Se riprendiamo, in specie, l’argomento delle troppe assenze rilevate nelle sedute di un generico consiglio comunale, occorre stabilire un punto nevralgico di partenza: il numero di incarichi che, in via generale, oltre il proprio ordinario lavoro, il singolo tende a concentrare su di sé: una vera e propria “accumulazione di rappresentatività”. E poiché il dono della bilocazione discende direttamente dal divino (assente ogni blasfemia), l’aspetto vero è: se già è difficoltoso assolvere bene ad un’unica funzione, pensiamone l’esito in caso di due (od anche più).

Attribuendo ai nostri rappresentanti politici (anche locali), in quanto eletti dal popolo, indubbi capacità divinatorie, nondimeno la concentrazione parossistica di incarichi dovrebbe essere una velleità da ridimensionare, pur legittimata da un approccio sistemico a ciò orientato, come l’attuale. La questione, da rivolgere all’opinione pubblica, ma soprattutto al singolo interessato, é: può una persona, già impegnata in un incarico politico, addizionale al lavoro principale, assolverne, con efficacia, ulteriori?

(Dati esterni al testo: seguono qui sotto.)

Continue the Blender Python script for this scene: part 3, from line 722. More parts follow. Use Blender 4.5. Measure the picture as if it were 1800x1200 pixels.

Poiché non voglio andare fuori-tema (a scuola costava caro in termini di “voto”), la soluzione possibile consiste nel comprendere definitivamente l’inopportunità, a fini pubblici, di concentrare ed accumulare incarichi ( é tema di recente trattazione di natura etica oltreché giuridico-normativa). In caso di scelta obbligata per uno e solo uno, l’irrefrenabile tensione civica del politico, che lo porta giocoforza a sacrificarsi nel concentrare su di sé molteplici “responsabilità”, cederebbe alle lusinghe di un incarico solitario, ad eventuale discapito dell'accumulo di corrispettivi e/o di rappresentatività?